Latino

US citizen awarded $55K settlement after being detained by ICE

A naturalized U.S. citizen was awarded a $55,000 settlement after she was falsely arrested, detained and threatened with deportation by Immigration and Customs Enforcement (ICE) officers.

Guadalupe Plascencia sued the U.S. government and the San Bernardino County Sheriff’s Department in December and was awarded a $55,000 settlement last week, The New York Times reported Monday.

{mosads}The county agreed to pay $35,000 and the federal government agreed to pay $20,000, according to a statement from the American Civil Liberties Union (ACLU), which represented Plascencia, 60, in her lawsuit claiming her detention violated her constitutional rights.

She had lived in California as a naturalized citizen for more than three decades while working at a beauty salon and raising her family, the Times reported.

Originally from Mexico, she became a naturalized citizen in May 1998.

Plascencia was detained in March 2017 after she was in a car accident in Ontario, a city about 35 miles east of Los Angeles, according to the lawsuit obtained by the newspaper.

She and her daughter went to the Ontario Police Department to retrieve her registered gun from the car and was told she had a 10-year outstanding warrant for disobeying an order to appear in court for a different case. 

She was fingerprinted, chained around the waist and spent the night in a detention center, the Times reported.

Police officials told her to sign a document notifying ICE that she was being released from custody. She asked why a citizen would have to sign ICE-related documents and was told it was a condition of her release.

When she was allowed to leave the detention facility, she was immediately arrested by two ICE officers.

The deputy at the detention center “directed Ms. Plascencia to wait in the cell as a ruse to delay Ms. Plascencia’s departure,” the lawsuit obtained by the Times argues.

She was brought to an ICE field station in San Bernardino while handcuffed. There she asked for permission to have her daughter bring her passport, but an ICE agent reportedly told her “you’re nothing.”

Plascencia was released when her daughter was allowed to provide her mother’s documentation. 

ICE told the newspaper that the agency would never knowingly take action or detain an individual if there was evidence proving citizenship.

“Should such information come to light, the agency will take immediate action to address the matter,” the department said in an email to the newspaper.

The sheriff’s office did not immediately reply to the Times’s request for comment.

The lawsuit said Plascencia is “far from the only U.S. citizen that ICE has wrongfully arrested and detained.”

“These are ‘on the book’ citizens but ICE’s records of who is a naturalized citizen are incomplete,” Adrienna Wong, the ACLU attorney who represented Plascencia, told the Times.
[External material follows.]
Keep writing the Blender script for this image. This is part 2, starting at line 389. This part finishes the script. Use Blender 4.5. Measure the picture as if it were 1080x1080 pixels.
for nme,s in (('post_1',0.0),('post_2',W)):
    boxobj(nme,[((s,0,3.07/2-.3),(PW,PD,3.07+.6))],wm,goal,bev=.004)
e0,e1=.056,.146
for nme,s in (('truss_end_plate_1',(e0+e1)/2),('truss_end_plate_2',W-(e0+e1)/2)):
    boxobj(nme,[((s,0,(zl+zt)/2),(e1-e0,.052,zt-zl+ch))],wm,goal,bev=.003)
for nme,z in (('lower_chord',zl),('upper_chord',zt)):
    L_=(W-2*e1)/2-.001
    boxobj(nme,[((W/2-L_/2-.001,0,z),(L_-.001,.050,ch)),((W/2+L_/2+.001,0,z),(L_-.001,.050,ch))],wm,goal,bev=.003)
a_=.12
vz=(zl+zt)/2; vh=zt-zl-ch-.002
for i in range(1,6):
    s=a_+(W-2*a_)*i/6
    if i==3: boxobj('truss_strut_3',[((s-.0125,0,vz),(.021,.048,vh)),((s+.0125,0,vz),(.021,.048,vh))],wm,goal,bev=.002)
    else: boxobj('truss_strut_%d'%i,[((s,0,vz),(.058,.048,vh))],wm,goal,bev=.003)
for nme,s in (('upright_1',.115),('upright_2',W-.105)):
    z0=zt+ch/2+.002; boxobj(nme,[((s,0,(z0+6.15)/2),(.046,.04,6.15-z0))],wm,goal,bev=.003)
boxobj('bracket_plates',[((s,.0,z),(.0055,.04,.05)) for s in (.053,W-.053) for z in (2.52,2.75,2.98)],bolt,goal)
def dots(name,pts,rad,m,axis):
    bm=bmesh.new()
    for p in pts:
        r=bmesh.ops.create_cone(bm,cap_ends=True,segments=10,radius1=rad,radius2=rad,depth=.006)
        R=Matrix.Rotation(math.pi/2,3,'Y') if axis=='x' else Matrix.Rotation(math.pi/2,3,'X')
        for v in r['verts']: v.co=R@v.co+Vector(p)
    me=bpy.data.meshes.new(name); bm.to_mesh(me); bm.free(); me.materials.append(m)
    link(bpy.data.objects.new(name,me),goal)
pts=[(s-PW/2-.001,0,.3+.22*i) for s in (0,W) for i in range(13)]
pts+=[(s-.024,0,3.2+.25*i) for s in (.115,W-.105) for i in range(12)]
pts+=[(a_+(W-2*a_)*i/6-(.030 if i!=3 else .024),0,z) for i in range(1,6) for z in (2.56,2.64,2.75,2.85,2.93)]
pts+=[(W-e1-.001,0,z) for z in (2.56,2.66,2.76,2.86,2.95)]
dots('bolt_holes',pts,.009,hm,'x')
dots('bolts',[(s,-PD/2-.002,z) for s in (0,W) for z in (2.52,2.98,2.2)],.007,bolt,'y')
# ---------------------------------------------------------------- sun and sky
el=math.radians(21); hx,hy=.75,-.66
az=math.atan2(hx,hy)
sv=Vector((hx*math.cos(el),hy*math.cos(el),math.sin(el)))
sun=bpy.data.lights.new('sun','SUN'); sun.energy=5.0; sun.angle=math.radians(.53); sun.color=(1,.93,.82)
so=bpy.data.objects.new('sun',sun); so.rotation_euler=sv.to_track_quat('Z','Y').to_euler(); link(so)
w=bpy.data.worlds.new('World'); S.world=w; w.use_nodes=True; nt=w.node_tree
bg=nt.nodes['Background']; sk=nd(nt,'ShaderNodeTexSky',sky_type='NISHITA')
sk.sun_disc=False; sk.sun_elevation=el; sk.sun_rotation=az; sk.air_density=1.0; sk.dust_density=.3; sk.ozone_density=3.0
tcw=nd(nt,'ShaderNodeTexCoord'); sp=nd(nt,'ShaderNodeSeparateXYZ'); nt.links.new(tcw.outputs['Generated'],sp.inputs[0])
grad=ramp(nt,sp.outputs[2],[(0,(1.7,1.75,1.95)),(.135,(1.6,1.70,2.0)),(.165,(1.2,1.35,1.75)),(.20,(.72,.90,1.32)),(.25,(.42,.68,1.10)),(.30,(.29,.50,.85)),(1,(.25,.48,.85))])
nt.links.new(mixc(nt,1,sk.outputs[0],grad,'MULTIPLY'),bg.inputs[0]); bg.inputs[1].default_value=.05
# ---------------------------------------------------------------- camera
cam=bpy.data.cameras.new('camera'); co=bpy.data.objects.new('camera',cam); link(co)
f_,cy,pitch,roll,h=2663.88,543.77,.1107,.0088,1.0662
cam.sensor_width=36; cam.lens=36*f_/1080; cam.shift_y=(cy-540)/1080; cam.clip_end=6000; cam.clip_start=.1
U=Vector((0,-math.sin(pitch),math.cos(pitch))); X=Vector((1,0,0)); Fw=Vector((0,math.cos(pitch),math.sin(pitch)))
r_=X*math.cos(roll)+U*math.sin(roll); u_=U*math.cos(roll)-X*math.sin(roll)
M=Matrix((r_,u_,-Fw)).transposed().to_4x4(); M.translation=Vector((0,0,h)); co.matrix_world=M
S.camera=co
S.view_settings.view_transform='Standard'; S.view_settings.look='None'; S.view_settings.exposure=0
Wong told the newspaper that defendants in the lawsuit argued that Plascencia was held on a detainer because her name was similar to someone else. 

Los Angeles Times investigation published earlier this year found that ICE agents have repeatedly wrongly targeted and arrested U.S. citizens.

Official figures provided to the Times show that the agency has released more than 1,480 people from custody since 2012 after investigating claims that they were U.S. citizens.

Levy Jaen, a father of four, was held in a New Jersey ICE detention facility for nearly two years as his attorneys argued with federal prosecutors over how immigration is passed from parents to child.

He was released in April when the 2nd Circuit Court of Appeals reaffirmed his citizenship and ordered for him to be released.